The lighter the snow, the more it drifts; and the more frivolous the people, the more they are blown by one wind or another into towns and cities.

The only notable exception I recall to city life preceding country life is furnished by the ancient Germans, of whom Tacitus says that they had no cities or contiguous settlements. “They dwell scattered and separate, as a spring, a meadow, or a grove may chance to invite them. Their villages are laid out, not like ours [the Romans] in rows of adjoining buildings, but every one surrounds his house with a vacant space, either by way of security, or against fire, or through ignorance of the art of building.”

These ancient Germans were indeed true countrymen. Little wonder that they overran the empire of the city-loving Romans, and finally sacked Rome itself. How hairy and hardy and virile they were! In the same way is the more fresh and vigorous blood of the country always making eruptions into the city. The Goths and Vandals from the woods and the farms,–what would Rome do without them, after all? The city rapidly uses men up; families run out, man becomes sophisticated and feeble. A fresh stream of humanity is always setting from the country into the city; a stream not so fresh flows back again into the country, a stream for the most part of jaded and pale humanity. It is arterial blood when it flows in, and venous blood when it comes back.
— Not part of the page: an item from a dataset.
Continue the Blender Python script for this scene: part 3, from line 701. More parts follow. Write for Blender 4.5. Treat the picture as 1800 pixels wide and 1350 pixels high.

A nation always begins to rot first in its great cities, is indeed perhaps always rotting there, and is saved only by the antiseptic virtues of fresh supplies of country blood.

* * * * *

But it is not of country life in general that I am to speak, but of some phases of farm life, and of farm life in my native State.

Many of the early settlers of New York were from New England, Connecticut perhaps sending out the most. My own ancestors were from the latter State. The Connecticut emigrant usually made his first stop in our river counties, Putnam, Dutchess, or Columbia. If he failed to find his place there, he made another flight to Orange, to Delaware, or to Schoharie County, where he generally stuck. But the State early had one element introduced into its rural and farm life not found farther east, namely, the Holland Dutch. These gave features more or less picturesque to the country that are not observable in New England. The Dutch took root at various points along the Hudson, and about Albany and in the Mohawk valley, and remnants of their rural and domestic architecture may still be seen in these sections of the State. A Dutch barn became proverbial. “As broad as a Dutch barn” was a phrase that, when applied to the person of a man or woman, left room for little more to be said. The main feature of these barns was their enormous expansion of roof. It was a comfort to look at them, they suggested such shelter and protection. The eaves were very low and the ridge-pole very high. Long rafters and short posts gave them a quaint, short-waisted, grandmotherly look. They were nearly square, and stood very broad upon the ground. Their form was doubtless suggested by the damper climate of the Old World, where the grain and hay, instead of being packed in deep solid mows, used to be spread upon poles and exposed to the currents of air under the roof. Surface and not cubic capacity is more important in these matters in Holland than in this country. Our farmers have found that, in a climate where there is so much weather as with us, the less roof you have the better. Roofs will leak, and cured hay will keep sweet in a mow of any depth and size in our dry atmosphere.